現在タモリは79歳であり、健康問題を不安視する声があがっても仕方がない年齢と言っていいのではないか。タモリ自身、ふだんから散歩をするなど健康であることを明かしてきたが、それでも「いつ病気になるかわからない年齢」「さすがに街歩きのロケは厳しそう」などと不安視する声は減っていない。

それも無理はないだろう。この1年で中尾彬さん(81歳没)、山本陽子さん(81歳没)、園まりさん(80歳没)、谷村新司さん(74歳没)、八代亜紀さん(73歳没)、大橋純子さん(73歳没)、伊集院静さん(73歳没)、鳥山明さん(68歳没)など大物の訃報があった。

それだけに『ミュージックステーション』で立ち姿を見るだけではなく、『ブラタモリ』で全国を歩く姿が見られることの安心感は大きい。タモリの熱烈なファンでなくても、「『ブラタモリ』で楽しそうに歩くタモリの笑顔を見るとホッとする」という人は多いのではないか。

しかも長年出演してきた『笑っていいとも!』は新宿アルタで、『タモリ倶楽部』は東京周辺のロケだっただけに、遠方へのロケが多い『ブラタモリ』における健康チェックの意味合いは大きい。

また、タモリの盟友でもある黒柳徹子は現在91歳であり、『徹子の部屋』でその姿を見られることが安心感につながっている。ただ90代の高齢だけに仕方ないが、座っているだけでは健康状態がわかりづらいところもあり、ときに“ブラ徹子”のようなロケも見せてもらい安心したいところだろう。

さらに今春は81歳の関口宏が『サンデーモーニング』(TBS系)の総合司会、77歳のビートたけしが『奇跡体験!アンビリーバボー』(フジテレビ系)のストーリーテラーを卒業。80歳の草野仁が番組の顔を務めてきた『日立 世界ふしぎ発見』(TBS系)もレギュラー放送を終了するなど、「大物司会者たちが長寿番組から去る」というニュースが続いていた。

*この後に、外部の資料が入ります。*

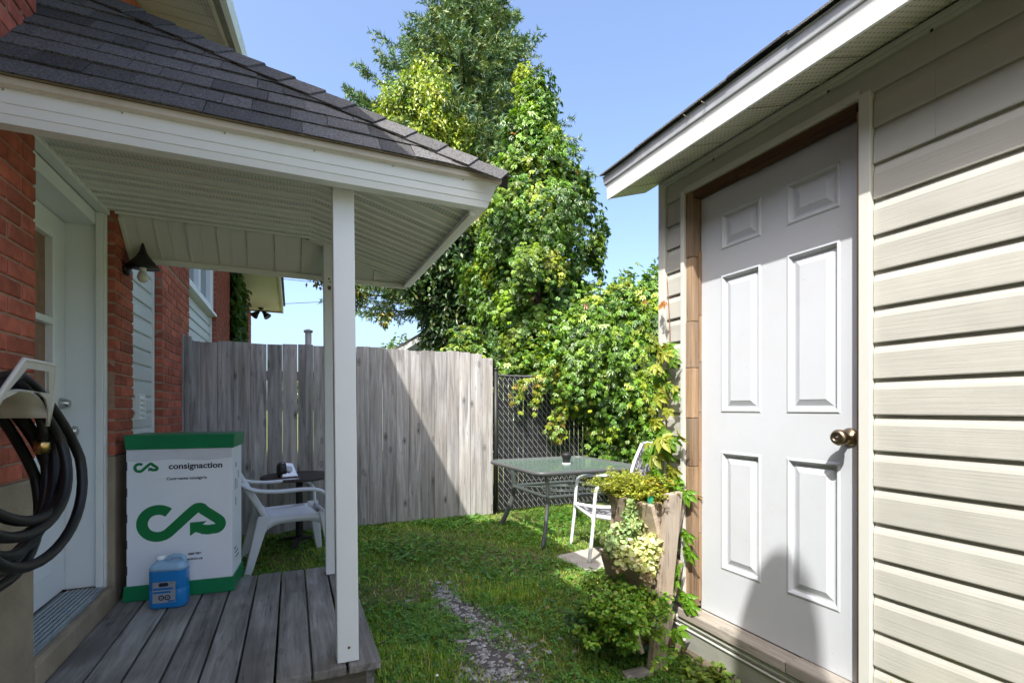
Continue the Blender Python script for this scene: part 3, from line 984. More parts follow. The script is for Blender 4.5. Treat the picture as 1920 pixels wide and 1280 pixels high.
# ------------------------------------------------------------------ shed
XS = 1.82
shed = thing('garden_shed', 'cream vinyl-sided garden shed with white eave boards and a door', 'shed', (XS, 1.2, 0))
MB().box(XS + .06, 4.4, -1.6, 2.05, 0.05, 2.47).build('wall', M_TRIMB, shed)
MB().box(XS - .005, 4.4, -1.6, 2.04, 0.0, 0.10).build('base', M_CONC, shed)
PZ = 0.1217
z0 = 0.396 - 2 * PZ
MB().box(XS, XS + .06, -1.6, 1.073, 0.1, 2.47).build('wall', M_TRIMB, shed)
MB().box(XS, XS + .06, 1.915, 2.05, 0.1, 2.47).build('wall', M_TRIMB, shed)
MB().box(XS, XS + .06, 1.0735, 1.9145, 2.345, 2.47).build('wall', M_TRIMB, shed)
i = 0
while z0 < 2.47:
    h = min(PZ, 2.474 - z0)
    if z0 < 2.33:
        if z0 + h > 2.345 and False: pass
        ya = -1.6
        if z0 > 2.2:
            lap_board(z0, h, .856, 1.033, XS, -1).build('siding_board', M_SIDING, shed)
            lap_board(z0, h, ya, .855, XS - .0012, -1).build('siding_board', M_SIDING, shed)
        elif 2.05 < z0 <= 2.2:
            lap_board(z0, h, .856, 1.033, XS, -1).build('siding_board', M_SIDING, shed)
            lap_board(z0, h, ya, .855, XS - .0012, -1).build('siding_board', M_SIDING, shed)
        else:
            lap_board(z0, h, ya, 1.033, XS, -1).build('siding_board', M_SIDING, shed)
        lap_board(z0, h, 1.936, 2.046, XS, -1).build('siding_board', M_SIDING, shed)
    else:
        lap_board(z0, h, ya, .856, XS - .0012, -1).build('siding_board', M_SIDING, shed)
        lap_board(z0, h, .857, 2.046, XS, -1).build('siding_board', M_SIDING, shed)
    z0 += PZ; i += 1
# corner board, door trims
MB().box(XS - .028, XS + .03, 2.05, 2.098, 0.10, 2.49).build('corner_board', M_TRIMB, shed, bevel=.003)
MB().box(XS + .03, 4.4, 2.051, 2.09, .1, 2.47).build('back_wall', M_SIDING, shed)
MB().box(XS - .028, XS + .004, 1.036, 1.074, 0.10, 2.352).build('door_trim', M_TRIMB, shed, bevel=.002)
MB().box(XS - .027, XS + .004, 1.912, 1.934, 0.10, 2.36).build('door_trim', M_TRIMB, shed, bevel=.002)
MB().box(XS - .020, XS + .004, 1.0745, 1.911, 2.347, 2.375).build('door_trim', M_TRIMB, shed, bevel=.002)
fz = MB().box(XS - .025, XS - .002, -1.6, 2.049, 2.435, 2.470); fz.box(XS - .032, XS - .0255, -1.6, 2.049, 2.447, 2.466)
fz.build('frieze_trim', M_TRIMB, shed, bevel=.002)
# jambs
jl = [(.285, .62), (.62, .98), (.98, 1.22), (1.22, 1.47), (1.47, 1.70), (1.70, 2.02), (2.02, 2.345)]
for (a, b_) in jl:
    MB().box(XS - .012 + random.uniform(-.003, .003), XS + .052, 1.866, 1.911, a + .001, b_ - .001).build('jamb_piece', M_JAMB, shed, bevel=.003)
    MB().box(XS + .025, XS + .058, 1.8565, 1.8655, a + .03, b_ + .028).build('jamb_strip', M_JAMB, shed, bevel=.002) if b_ < 2.3 else None
for (a, b_) in ((.285, .9), (.9, 1.12), (1.12, 1.9), (1.9, 2.31)):
    MB().box(XS - .008, XS + .052, 1.0745, 1.092, a + .001, b_ - .001).build('jamb_piece', M_JAMB, shed, bevel=.002)
MB().box(XS - .006, XS + .055, 1.093, 1.865, 2.308, 2.346).build('header', M_JAMBD, shed, bevel=.003)
MB().box(XS - .008, XS + .03, 1.093, 1.60, 2.296, 2.3075).build('header_strip', M_JAMBD, shed, bevel=.003)
# threshold: two pieces of weathered board
MB().box(XS - .045, XS + .05, 1.34, 1.935, 0.222, 0.270).build('threshold', M_THRESH, shed, bevel=.006)
MB().box(XS - .048, XS + .05, .99, 1.338, 0.226, 0.274).build('threshold', M_THRESH, shed, bevel=.006)
for k, (za, zb, o_) in enumerate(((.196, .219, .034), (.178, .192, .020), (.166, .176, .028))):
    MB().box(XS - o_, XS + .01, 1.034, 2.049, za, zb).build('base_trim', M_TRIMB, shed, bevel=.003)
MB().hexa([(XS - .002, 1.034, .045), (XS + .02, 1.034, .045), (XS + .02, 2.049, .045), (XS - .002, 2.049, .045), (XS - .022, 1.034, .163), (XS + .02, 1.034, .163), (XS + .02, 2.049, .163), (XS - .022, 2.049, .163)]).build('base_panel', M_SIDING, shed)

# six-panel door
DXS = XS + .040
D_Y = [1.095, 1.860]; D_Z = [.277, 2.305]
colsY = [(1.178, 1.396), (1.518, 1.737)]; rowsZ = [(.510, 1.068), (1.250, 1.898), (2.018, 2.188)]
sd = MB()
yb = sorted({D_Y[0], D_Y[1], *[v for c in colsY for v in c]}); zb = sorted({D_Z[0], D_Z[1], *[v for r in rowsZ for v in r]})
for a, b_ in zip(yb, yb[1:]):
    for c, d in zip(zb, zb[1:]):
        if any(abs(a - p[0]) < 1e-6 for p in colsY) and any(abs(c - r[0]) < 1e-6 for r in rowsZ): continue
        sd.add([(DXS, a, c), (DXS, b_, c), (DXS, b_, d), (DXS, a, d)], [(0, 1, 2, 3)])
sd.add([(DXS + .04, D_Y[0], D_Z[0]), (DXS + .04, D_Y[1], D_Z[0]), (DXS + .04, D_Y[1], D_Z[1]), (DXS + .04, D_Y[0], D_Z[1])], [(3, 2, 1, 0)])
for (p, q) in (((D_Y[0], D_Z[0]), (D_Y[0], D_Z[1])), ((D_Y[1], D_Z[0]), (D_Y[1], D_Z[1])), ((D_Y[0], D_Z[1]), (D_Y[1], D_Z[1])), ((D_Y[0], D_Z[0]), (D_Y[1], D_Z[0]))):
    sd.add([(DXS, *p), (DXS, *q), (DXS + .04, *q), (DXS + .04, *p)], [(0, 1, 2, 3)])
sdoor = sd.build('door', M_DOORW, shed, label='white six-panel steel door with round knob')
for (a, b_) in colsY:
    for (c, d) in rowsZ:
        steps = [(0, 0), (.004, -.003), (.010, -.004), (.016, .004), (.021, .012), (.030, .012), (.052, .003), (.055, .0015)]
        pm = MB(); rings = []
        for ins, dep in steps:
            x = DXS + dep
            rings.append([(x, a + ins, c + ins), (x, b_ - ins, c + ins), (x, b_ - ins, d - ins), (x, a + ins, d - ins)])
        vs = sum(rings, []); fs = []
        for r in range(len(rings) - 1):
            for k in range(4): fs.append((r * 4 + k, r * 4 + (k + 1) % 4, (r + 1) * 4 + (k + 1) % 4, (r + 1) * 4 + k))
        L = (len(rings) - 1) * 4
        fs.append((L, L + 1, L + 2, L + 3))
        pm.add(vs, fs).build('door_panel', M_DOORW, sdoor)
kb = MB().lathe([(.033, 0), (.033, .004), (.026, .010), (.013, .016), (.012, .036), (.020, .042), (.0285, .054), (.0290, .066), (.024, .076), (.013, .081), (.0125, .0785), (.006, .078), (0, .078)], (DXS - .0005, 1.143, 1.165), (-1, 0, 0), 28)
kb.build('knob', M_BRASSY, sdoor, smooth=True)
MB().lathe([(.005, 0), (.004, .002), (0, .002)], (DXS - .0785, 1.143, 1.165), (-1, 0, 0), 12).build('keyhole', M_STEEL, sdoor)

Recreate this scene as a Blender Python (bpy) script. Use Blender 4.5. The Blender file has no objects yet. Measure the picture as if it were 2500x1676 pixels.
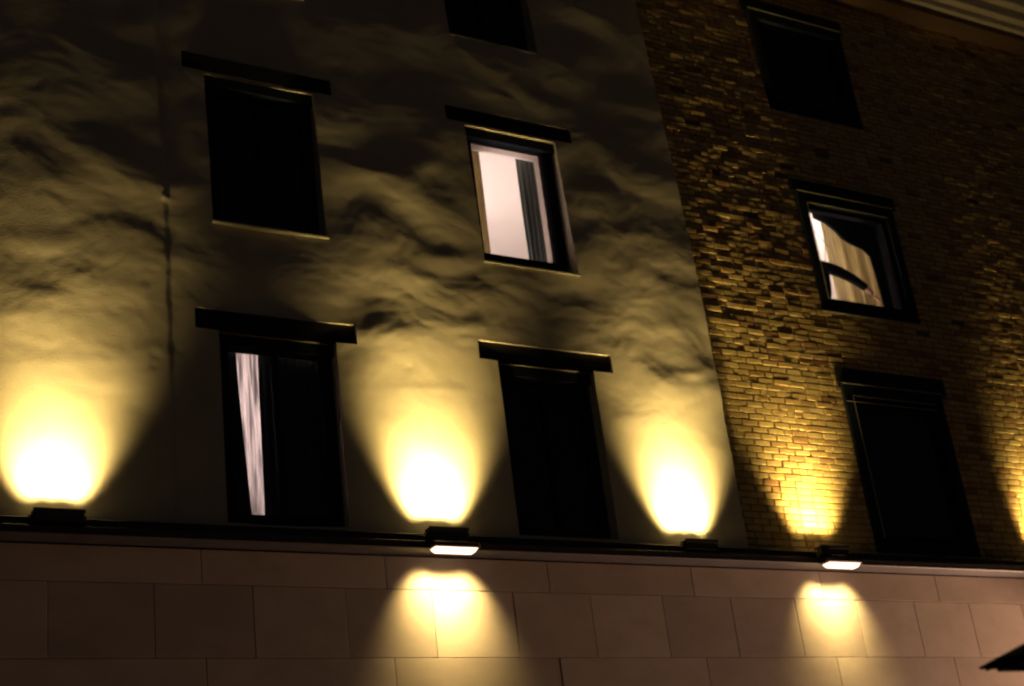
import bpy, math, random
import numpy as np
from mathutils import Vector, Matrix

# ------------------------------------------------------------------ scene, camera, light
S = bpy.context.scene
C = S.collection
R = math.radians
D = 11.7            # distance of the facade plane (y) from the camera
EYE = 1.6

cam = bpy.data.cameras.new('camera'); co = bpy.data.objects.new('camera', cam); C.objects.link(co)
cam.sensor_width = 36.0; cam.lens = 3696.2 / 2500 * 36.0
cam.clip_start = 0.05; cam.clip_end = 500
yaw, pitch, roll = R(32.992), R(23.130), R(-7.490)
fwd = Vector((math.sin(yaw) * math.cos(pitch), math.cos(yaw) * math.cos(pitch), math.sin(pitch)))
r0 = Vector((math.cos(yaw), -math.sin(yaw), 0)); u0 = r0.cross(fwd)
rt = r0 * math.cos(roll) + u0 * math.sin(roll); up = -r0 * math.sin(roll) + u0 * math.cos(roll)
m = Matrix((rt, up, -fwd)).transposed().to_4x4(); m.translation = (0, 0, EYE)
co.matrix_world = m
S.camera = co
cam.dof.use_dof = True; cam.dof.focus_distance = 12.4; cam.dof.aperture_fstop = 1.3

S.view_settings.view_transform = 'Standard'; S.view_settings.look = 'None'
S.view_settings.exposure = 0.0; S.view_settings.gamma = 1.0; S.view_settings.use_curve_mapping = False
S.cycles.max_bounces = 5; S.cycles.diffuse_bounces = 3; S.cycles.sample_clamp_indirect = 4.0
S.cycles.filter_width = 2.2

W = bpy.data.worlds.new('World'); S.world = W; W.use_nodes = True
wn = W.node_tree.nodes; wl = W.node_tree.links
sky = wn.new('ShaderNodeTexSky'); sky.sky_type = 'NISHITA'; sky.sun_disc = False
sky.sun_elevation = R(-3.0); sky.sun_rotation = R(200)
bg = wn['Background']; wl.new(sky.outputs[0], bg.inputs[0]); bg.inputs[1].default_value = 0.12
sun = bpy.data.lights.new('moon', 'SUN'); sun.energy = 0.002; sun.angle = R(0.5); sun.color = (0.6, 0.75, 1.0)
so = bpy.data.objects.new('moon', sun); C.objects.link(so)
so.rotation_euler = (R(60), 0, R(-20))

FLOOD = (1.0, 0.735, 0.265)

def area(name, loc, direction, sx, sy, power, color, spread=180, parent=None):
    l = bpy.data.lights.new(name, 'AREA'); l.shape = 'RECTANGLE'; l.size = sx; l.size_y = sy
    l.energy = power; l.color = color; l.spread = R(spread)
    o = bpy.data.objects.new(name, l); C.objects.link(o)
    d = Vector(direction).normalized()
    z = -d; x = Vector((1, 0, 0)); y = z.cross(x).normalized(); x = y.cross(z)
    mm = Matrix((x, y, z)).transposed().to_4x4(); mm.translation = loc
    if parent: o.parent = parent; mm.translation = Vector(loc) - parent.location
    o.matrix_local = mm
    return o

def spot(name, loc, direction, half, power, color, size, parent, blend):
    l = bpy.data.lights.new(name, 'SPOT'); l.energy = power; l.color = color; l.spot_size = R(2 * half); l.spot_blend = blend
    l.shadow_soft_size = size
    o = bpy.data.objects.new(name, l); C.objects.link(o); o.parent = parent; o.location = Vector(loc) - parent.location
    o.rotation_mode = 'QUATERNION'; o.rotation_quaternion = Vector(direction).to_track_quat('-Z', 'Y')
    return o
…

そんな昭和・平成を彩ってきた大物たちの出演番組が減っていることも、『ブラタモリ』への思い入れが増す背景になっている。

3夜連続放送のテーマは「道」

そして3夜連続放送での復活に反響が集まったもう1つの理由は、その放送内容。

今回、新たにフィーチャーするのは“道”。「江戸時代に整備された“ある道”を歩き、街から街へと移動することで、それぞれの街の魅力や個性を解き明かす」「3夜連続のスタートは京都でゴールは大阪」であることが明かされている。

タモリは3夜連続放送に際して、「道は面白いです。自然にできたものもあれば、つくったものも両方ある。特に分かれ道が良かった。いい三差路に出会えました」というコメントを寄せた。

「特に分かれ道が良かった」「いい三差路に出会えました」というコメントでタモリが道のマニアであることがわかるだろう。タモリは講談社の編集者だった山野勝さんと「日本坂道学会」を設立し、『タモリのTOKYO坂道美学入門』をリリースしたことでも知られている。

これは「東京には魅力的な坂道が多い」という感覚で意気投合したことよるものだったが、長年タモリが道に関心を持ってきたことの裏付けと言っていいだろう。ちなみにかつて山野さんを取材したことがあるが、タモリの道に対する知識を称賛していた。

タモリと『ブラタモリ』はすでに10年以上続く“古地図ブーム”の火付け役でもあり、だからこそ“道”をフィーチャーした3夜連続放送への期待感をネット上に書き込む人が多いのは当然かもしれない。